Pikiran liar melayang, bagaimana seandainya Bupati Banyuwangi Abdullah Azwar Anas, misalnya, dikontrak untuk mengembangkan Asmat, mendampingi Elias Kambu dan Thomas Safanpo. Azwar tergolong sukses membangun Banyuwangi, atau pemimpin daerah lainnya. Secara politik tentunya memang tidak mungkin. Namun, pikiran-pikiran menerobos perlu dicari.
Ketua Asosiasi Pemerintah Kota Seluruh Indonesia (Apeksi) Airin Rahmi Diany punya gagasan menarik. Saat memberikan sambutan pada acara ”Gerakan Menuju 100 Smart City 2018” di ICE, BSD, Tangerang Selatan, Airin yang juga Wali Kota Tangerang Selatan mengatakan, ”Anggota Apeksi tidak lagi mau berkompetisi, tetapi ingin berkolaborasi. Kita juga tak mau hanya studi banding, tetapi studi tiru.”

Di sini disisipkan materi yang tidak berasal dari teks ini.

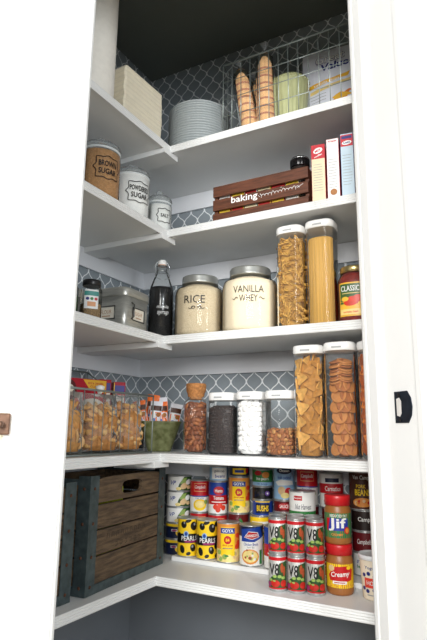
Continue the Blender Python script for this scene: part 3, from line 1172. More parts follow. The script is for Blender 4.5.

”Kalau studi banding, ya studi, kemudian membandingkan dan tidak berbuat apa-apa. Kita mau belajar dari keberhasilan sebuah kota dan kemudian menirunya untuk kota kita,” kata Airin.
Benar kata Airin, perlu kolaborasi antar-pemimpin daerah dan saling belajar membangun wilayah. Bukan hanya studi banding, tapi studi tiru. Elias Kambu dan Thomas Safanpo mungkin bisa belajar dari daerah lain, Banyuwangi, atau termasuk ke Venesia.
Perlu kolaborasi antar-pemimpin daerah dan saling belajar membangun wilayah. Bukan hanya studi banding, tapi studi tiru.
Era sekarang adalah era kolaborasi. Kolaborasi untuk menyejahterakan warga bangsa. Pimpinan daerah bisa belajar dari keberhasilan pimpinan daerah lain. Keberhasilan Abdullah Azwar Anas mengembangkan Banyuwangi melalui kegiatan dengan kalender kegiatan yang terjaga bisa saja ditiru pemimpin lain.
Kesuksesan transformasi kereta api pada masa Ignasius Jonan layak ditiru bagaimana resepnya. Jika kepentingan politik dipinggirkan dan kekuasaan dihayati untuk rakyat, tidak perlu ada gengsi untuk meniru.
Pertemuan pimpinan daerah untuk berbagai pengalaman menjadi penting. Misalnya, bagaimana mengembangkan Kabupaten Asmat di Papua selatan. Sebuah contoh yang mungkin ekstrem. Asmat dan bumi Papua menyimpan potensi alam yang luar biasa. Alamnya sangat kaya. Pemandangannya eksotik. Ukiran kayunya mendunia. Agats, ibu kota Asmat, adalah kota di atas air.
Akankah Agats akan menjadi Venesia dari Papua, tergantung dari imajinasi pemimpinnya.